Sunday, August 01, 2010

And I’m a stickman



My cousin sent me this clip a while ago, and I’ve only just got around to watching it. I feel like she’s given me a gift in introducing me to Sister Wendy, who evidently is something of a BBC celebrity, but new to me. I had the same reaction that many people do upon seeing her—a vague discomfort at listening, seriously, to a nun with a lisp talk about art. Then I slowly realized how intelligent she was, how true what she was saying was, and then I began to see the glow about her, the glow of someone passionately engaged with God, and art, and life. Someone who knows exactly what she was put on earth to do, who has made conscious choices about the life she wanted to live. By the end, I didn’t see her habit. I didn’t see her overbite, or hear her lisp. I saw the beautiful face of someone who had discovered her path.

The first moment I had of epiphany I had was when she said, “We moderns are called upon to make a practical and informed choice of the pure as opposed to the comforting.”

Bill Moyers then asks what the difference between comforting and pure art is, and she says:
“There’s quite a lot of art, you see, that gives that instant satisfaction of feeling that I know I can judge this without having to look, without having to take trouble. I just know because it’s so obvious. That’s comforting. Whereas, you see, the real art makes demands.”

I love that line: real art makes demands. I also love her saying that we’re called upon to make a choice for the pure, as opposed to the comforting. It’s so true in so many aspects of modern life. All we want is comfort—in our art, our food, our homes. When what God calls us to, all of us, is purity. Not that purity means discomfort, because when we follow the path of the pure, what we find, as Sister Wendy has, is joy. Which brings us to sex.

Sister Wendy:
“Why did [that critic] think that anybody should not delight in the created work of God? I mean, it’s to me very illogical. God made the body. And this suggests that God made mistakes about certain parts of the body. You know, that unfortunately, He’s done these shameful things and we must do our best to cover them up. This is not the faith. The faith is that God looked at His creation and thought it was good. Thought it was beautiful. We’re made in the image of God. There is nothing—nothing--amiss in any part of the human body. There is something far more salacious about these sniggers and criticisms, than in just a Christian delight in God’s skill.

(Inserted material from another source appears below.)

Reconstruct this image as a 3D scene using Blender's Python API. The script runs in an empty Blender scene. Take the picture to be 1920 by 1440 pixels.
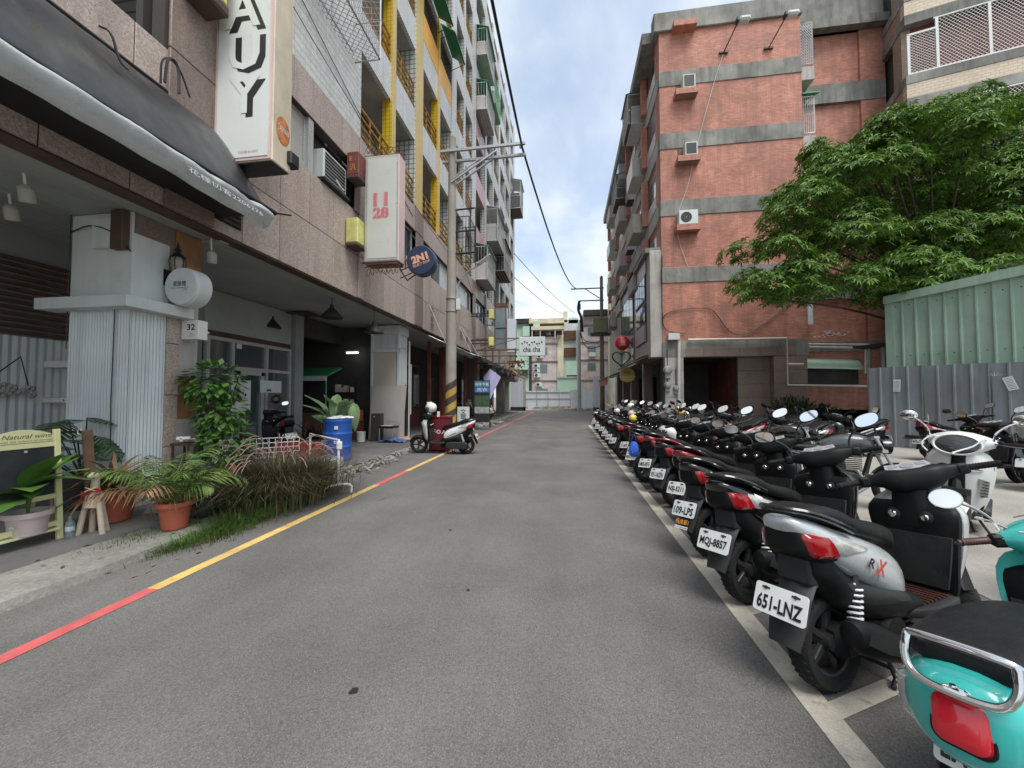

“None of the sisters are cramped by the false idea that sexuality is something wrong. It’s something we have sacrificed. The vow of chastity doesn’t mean we just don’t get married. It means that sexuality is something you give to God, because you want to be free for something else. It’s a wonderful gift, and I delight that people have it, though it’s not a gift for me.”

These words are so beautiful to me. I’ve always loved the monastic vows. I love Thomas Merton’s writing about the monastic life, and Kathleen Norris’s exploration of the vow of stability. If I had several more lives to live, in one of them, I’d be a nun. Right after I finish my career as a Bob Dylan impersonator. The idea of sacrifice, that one chooses to give something to God, freely, as a gift—it gets right to the heart of what this blog is about. We have to Cast Off—cast off the things that easily entangle us. Leave them behind. Whether they be a mortgage, a boat, children, health insurance, sex, marriage, indoor plumbing, running water, a cubicle, or the bottom half of a toothbrush.

That’s what Sister Wendy is saying. We don’t give these things away because they’re bad, because they’re evil. We give them away because they belong to God. We give them away when they do us no good. They don’t make us happy. What makes us happy is faith. Faith that God gives us the desire of our heart, and that if we follow that desire—whether for art, or literature, or politics, or cattle farming—we’ll end up with that same glow that she has. We’ll end up exactly as beautiful as Sister Wendy.